— Exercise aim —
Every line from the first one to the line containing "scene.camera = cam" should be echoed exactly; leave out the rest.

— Records supplied —
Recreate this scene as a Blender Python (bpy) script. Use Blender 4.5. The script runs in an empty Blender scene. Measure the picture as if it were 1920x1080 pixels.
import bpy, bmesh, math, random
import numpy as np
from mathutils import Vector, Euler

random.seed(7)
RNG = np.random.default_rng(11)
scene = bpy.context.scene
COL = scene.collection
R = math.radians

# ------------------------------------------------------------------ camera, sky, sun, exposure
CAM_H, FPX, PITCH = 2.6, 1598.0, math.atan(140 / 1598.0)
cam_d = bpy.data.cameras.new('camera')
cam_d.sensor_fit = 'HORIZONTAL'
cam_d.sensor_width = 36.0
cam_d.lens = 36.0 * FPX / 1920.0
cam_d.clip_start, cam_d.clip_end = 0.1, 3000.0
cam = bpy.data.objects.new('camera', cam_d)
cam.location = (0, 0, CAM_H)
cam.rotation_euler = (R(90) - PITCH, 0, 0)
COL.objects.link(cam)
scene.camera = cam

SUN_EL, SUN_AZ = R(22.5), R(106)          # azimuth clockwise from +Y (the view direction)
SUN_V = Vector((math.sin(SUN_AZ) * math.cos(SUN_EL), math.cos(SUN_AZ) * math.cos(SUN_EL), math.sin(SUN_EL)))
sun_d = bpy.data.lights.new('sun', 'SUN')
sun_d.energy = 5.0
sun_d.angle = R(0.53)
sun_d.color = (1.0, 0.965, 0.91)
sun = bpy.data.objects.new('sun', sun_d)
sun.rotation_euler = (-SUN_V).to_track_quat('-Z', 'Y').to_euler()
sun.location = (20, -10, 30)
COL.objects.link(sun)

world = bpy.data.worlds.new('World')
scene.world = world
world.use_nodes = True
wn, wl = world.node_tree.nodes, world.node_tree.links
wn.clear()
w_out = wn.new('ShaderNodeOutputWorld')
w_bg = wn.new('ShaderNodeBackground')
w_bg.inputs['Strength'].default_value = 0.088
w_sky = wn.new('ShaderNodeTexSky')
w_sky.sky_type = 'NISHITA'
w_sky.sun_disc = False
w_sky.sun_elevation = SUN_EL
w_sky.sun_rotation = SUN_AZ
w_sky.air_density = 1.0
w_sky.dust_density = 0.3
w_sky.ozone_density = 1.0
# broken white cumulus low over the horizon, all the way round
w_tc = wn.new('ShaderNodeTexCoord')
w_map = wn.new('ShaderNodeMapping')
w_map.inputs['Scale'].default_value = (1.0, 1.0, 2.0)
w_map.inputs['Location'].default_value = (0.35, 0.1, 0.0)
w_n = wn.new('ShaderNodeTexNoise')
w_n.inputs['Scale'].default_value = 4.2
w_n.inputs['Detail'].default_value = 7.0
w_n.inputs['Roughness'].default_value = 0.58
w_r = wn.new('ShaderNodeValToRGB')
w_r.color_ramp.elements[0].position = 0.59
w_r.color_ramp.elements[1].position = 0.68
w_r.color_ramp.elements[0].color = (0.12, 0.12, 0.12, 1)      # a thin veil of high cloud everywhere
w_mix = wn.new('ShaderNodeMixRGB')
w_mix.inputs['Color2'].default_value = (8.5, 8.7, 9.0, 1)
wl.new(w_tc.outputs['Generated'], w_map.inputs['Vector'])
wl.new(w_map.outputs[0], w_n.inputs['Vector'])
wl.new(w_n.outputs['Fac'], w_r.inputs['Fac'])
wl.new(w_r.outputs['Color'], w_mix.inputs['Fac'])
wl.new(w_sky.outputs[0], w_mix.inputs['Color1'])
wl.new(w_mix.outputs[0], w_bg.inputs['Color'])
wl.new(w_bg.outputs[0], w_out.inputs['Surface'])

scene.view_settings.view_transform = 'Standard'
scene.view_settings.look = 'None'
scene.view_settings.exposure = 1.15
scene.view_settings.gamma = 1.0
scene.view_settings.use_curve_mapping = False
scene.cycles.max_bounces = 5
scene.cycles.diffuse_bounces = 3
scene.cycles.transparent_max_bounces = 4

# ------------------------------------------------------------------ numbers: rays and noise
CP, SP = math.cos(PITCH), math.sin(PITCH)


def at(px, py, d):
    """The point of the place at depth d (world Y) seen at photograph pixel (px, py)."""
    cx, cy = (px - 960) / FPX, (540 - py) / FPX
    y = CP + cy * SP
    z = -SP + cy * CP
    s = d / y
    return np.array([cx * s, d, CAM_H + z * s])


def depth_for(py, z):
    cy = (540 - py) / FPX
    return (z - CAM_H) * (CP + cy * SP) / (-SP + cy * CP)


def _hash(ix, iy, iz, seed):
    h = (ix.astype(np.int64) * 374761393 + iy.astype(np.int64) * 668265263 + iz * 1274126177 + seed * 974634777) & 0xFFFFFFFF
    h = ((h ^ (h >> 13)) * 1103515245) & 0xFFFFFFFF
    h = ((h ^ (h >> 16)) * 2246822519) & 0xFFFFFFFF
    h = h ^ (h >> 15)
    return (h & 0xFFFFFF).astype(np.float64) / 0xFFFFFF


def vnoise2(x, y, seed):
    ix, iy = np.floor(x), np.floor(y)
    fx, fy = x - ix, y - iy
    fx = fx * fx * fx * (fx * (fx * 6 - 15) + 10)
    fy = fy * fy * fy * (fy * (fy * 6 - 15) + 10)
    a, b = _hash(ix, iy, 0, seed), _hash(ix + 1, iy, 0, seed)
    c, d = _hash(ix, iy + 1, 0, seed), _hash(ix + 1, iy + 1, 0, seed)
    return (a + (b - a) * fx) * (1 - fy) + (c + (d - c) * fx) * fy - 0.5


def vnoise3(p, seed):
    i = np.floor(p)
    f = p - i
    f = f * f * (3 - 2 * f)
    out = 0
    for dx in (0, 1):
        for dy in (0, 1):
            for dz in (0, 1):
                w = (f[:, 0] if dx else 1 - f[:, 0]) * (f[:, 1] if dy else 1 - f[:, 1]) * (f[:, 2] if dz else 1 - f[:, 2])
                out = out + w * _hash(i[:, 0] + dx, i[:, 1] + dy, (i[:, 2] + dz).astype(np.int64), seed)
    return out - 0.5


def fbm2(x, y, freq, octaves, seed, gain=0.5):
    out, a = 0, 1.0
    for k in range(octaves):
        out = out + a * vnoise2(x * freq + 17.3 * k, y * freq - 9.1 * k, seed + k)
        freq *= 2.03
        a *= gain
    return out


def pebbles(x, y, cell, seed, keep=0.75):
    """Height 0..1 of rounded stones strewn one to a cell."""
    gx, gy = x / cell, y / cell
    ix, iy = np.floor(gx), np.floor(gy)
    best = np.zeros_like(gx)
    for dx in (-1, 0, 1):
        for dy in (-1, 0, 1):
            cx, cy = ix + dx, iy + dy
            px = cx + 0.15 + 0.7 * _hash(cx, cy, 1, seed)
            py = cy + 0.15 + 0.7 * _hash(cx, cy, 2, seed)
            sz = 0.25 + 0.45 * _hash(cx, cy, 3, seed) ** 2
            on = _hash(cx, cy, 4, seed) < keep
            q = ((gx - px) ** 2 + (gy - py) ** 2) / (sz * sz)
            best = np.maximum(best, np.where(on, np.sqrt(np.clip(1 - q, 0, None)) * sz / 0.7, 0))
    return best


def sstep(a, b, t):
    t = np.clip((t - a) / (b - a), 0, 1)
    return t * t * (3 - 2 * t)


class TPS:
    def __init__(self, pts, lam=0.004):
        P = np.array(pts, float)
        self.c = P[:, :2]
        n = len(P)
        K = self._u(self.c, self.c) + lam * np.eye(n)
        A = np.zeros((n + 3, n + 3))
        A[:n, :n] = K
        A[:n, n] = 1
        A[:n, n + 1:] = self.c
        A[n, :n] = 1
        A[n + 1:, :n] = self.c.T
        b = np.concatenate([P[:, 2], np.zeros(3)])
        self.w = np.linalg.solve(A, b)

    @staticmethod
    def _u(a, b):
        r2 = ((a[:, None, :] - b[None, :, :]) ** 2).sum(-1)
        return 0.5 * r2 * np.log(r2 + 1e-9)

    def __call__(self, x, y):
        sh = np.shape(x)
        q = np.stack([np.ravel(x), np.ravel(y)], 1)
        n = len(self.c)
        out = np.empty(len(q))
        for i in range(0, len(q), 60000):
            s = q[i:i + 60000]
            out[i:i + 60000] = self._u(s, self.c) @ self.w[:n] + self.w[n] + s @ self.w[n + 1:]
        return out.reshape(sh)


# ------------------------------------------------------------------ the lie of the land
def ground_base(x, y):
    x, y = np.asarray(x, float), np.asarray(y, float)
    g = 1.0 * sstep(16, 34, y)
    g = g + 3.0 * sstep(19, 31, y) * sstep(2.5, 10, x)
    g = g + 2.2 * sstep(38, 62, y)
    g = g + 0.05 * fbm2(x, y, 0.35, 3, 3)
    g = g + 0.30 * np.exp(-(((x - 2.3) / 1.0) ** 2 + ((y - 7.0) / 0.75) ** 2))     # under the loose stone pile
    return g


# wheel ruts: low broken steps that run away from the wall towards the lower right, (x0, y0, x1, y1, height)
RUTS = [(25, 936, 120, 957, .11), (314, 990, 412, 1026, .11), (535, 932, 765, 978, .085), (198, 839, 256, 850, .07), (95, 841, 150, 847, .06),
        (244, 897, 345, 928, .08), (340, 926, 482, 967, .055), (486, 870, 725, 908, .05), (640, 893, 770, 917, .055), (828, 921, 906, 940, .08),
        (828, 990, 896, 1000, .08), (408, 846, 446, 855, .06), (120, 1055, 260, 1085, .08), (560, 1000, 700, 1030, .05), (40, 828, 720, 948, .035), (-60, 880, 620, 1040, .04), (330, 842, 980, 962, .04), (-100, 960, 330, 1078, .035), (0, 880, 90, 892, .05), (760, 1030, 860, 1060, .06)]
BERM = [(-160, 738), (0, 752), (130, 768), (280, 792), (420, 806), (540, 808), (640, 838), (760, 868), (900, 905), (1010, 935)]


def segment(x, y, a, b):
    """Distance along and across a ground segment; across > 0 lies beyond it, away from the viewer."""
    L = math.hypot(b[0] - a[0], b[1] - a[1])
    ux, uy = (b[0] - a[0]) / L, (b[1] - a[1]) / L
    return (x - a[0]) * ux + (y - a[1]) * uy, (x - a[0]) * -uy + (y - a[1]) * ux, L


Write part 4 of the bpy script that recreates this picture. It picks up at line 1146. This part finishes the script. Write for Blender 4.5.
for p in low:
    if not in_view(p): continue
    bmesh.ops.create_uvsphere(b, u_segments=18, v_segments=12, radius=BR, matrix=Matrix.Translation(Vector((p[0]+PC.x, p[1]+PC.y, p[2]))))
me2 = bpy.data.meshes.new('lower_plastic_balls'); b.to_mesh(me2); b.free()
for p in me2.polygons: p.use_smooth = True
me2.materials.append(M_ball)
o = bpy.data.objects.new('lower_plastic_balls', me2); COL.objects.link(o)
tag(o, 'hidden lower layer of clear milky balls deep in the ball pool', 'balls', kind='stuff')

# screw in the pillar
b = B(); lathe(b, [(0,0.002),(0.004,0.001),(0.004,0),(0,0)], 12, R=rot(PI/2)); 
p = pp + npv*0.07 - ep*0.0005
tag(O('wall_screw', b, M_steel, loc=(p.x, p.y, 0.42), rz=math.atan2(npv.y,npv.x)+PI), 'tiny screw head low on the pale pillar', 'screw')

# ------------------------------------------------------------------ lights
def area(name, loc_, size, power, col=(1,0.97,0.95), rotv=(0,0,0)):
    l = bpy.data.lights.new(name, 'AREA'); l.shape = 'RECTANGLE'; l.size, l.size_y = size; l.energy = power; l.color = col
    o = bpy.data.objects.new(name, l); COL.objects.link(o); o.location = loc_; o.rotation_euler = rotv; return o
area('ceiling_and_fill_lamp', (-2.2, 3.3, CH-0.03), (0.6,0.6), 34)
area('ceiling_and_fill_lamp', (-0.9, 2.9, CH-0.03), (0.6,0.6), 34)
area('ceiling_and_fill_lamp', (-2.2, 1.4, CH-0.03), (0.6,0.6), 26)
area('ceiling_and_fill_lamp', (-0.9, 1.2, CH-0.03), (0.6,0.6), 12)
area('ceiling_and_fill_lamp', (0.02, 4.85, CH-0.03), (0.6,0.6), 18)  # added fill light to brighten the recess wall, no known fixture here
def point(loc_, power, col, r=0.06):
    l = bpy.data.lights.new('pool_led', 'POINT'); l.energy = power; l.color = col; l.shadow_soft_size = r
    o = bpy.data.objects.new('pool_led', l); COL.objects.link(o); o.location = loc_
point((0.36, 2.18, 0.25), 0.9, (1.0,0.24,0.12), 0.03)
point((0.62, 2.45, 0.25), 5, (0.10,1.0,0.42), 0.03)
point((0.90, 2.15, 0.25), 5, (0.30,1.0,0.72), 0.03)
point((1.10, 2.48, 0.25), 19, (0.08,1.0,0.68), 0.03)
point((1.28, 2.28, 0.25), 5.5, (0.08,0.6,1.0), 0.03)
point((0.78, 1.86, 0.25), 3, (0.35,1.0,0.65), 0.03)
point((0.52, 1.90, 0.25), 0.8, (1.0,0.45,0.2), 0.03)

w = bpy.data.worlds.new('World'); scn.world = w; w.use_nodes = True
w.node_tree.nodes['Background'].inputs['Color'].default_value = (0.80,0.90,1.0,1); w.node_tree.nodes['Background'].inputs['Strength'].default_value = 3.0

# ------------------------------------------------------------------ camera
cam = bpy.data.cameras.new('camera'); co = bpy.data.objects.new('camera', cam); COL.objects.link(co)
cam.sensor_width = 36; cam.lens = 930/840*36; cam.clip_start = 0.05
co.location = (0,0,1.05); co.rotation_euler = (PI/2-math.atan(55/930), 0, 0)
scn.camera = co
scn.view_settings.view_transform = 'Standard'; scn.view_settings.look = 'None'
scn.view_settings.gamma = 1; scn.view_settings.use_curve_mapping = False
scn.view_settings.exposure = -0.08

— Solved exercise —
Recreate this scene as a Blender Python (bpy) script. Use Blender 4.5. The script runs in an empty Blender scene. Measure the picture as if it were 1920x1080 pixels.
import bpy, bmesh, math, random
import numpy as np
from mathutils import Vector, Euler

random.seed(7)
RNG = np.random.default_rng(11)
scene = bpy.context.scene
COL = scene.collection
R = math.radians

# ------------------------------------------------------------------ camera, sky, sun, exposure
CAM_H, FPX, PITCH = 2.6, 1598.0, math.atan(140 / 1598.0)
cam_d = bpy.data.cameras.new('camera')
cam_d.sensor_fit = 'HORIZONTAL'
cam_d.sensor_width = 36.0
cam_d.lens = 36.0 * FPX / 1920.0
cam_d.clip_start, cam_d.clip_end = 0.1, 3000.0
cam = bpy.data.objects.new('camera', cam_d)
cam.location = (0, 0, CAM_H)
cam.rotation_euler = (R(90) - PITCH, 0, 0)
COL.objects.link(cam)
scene.camera = cam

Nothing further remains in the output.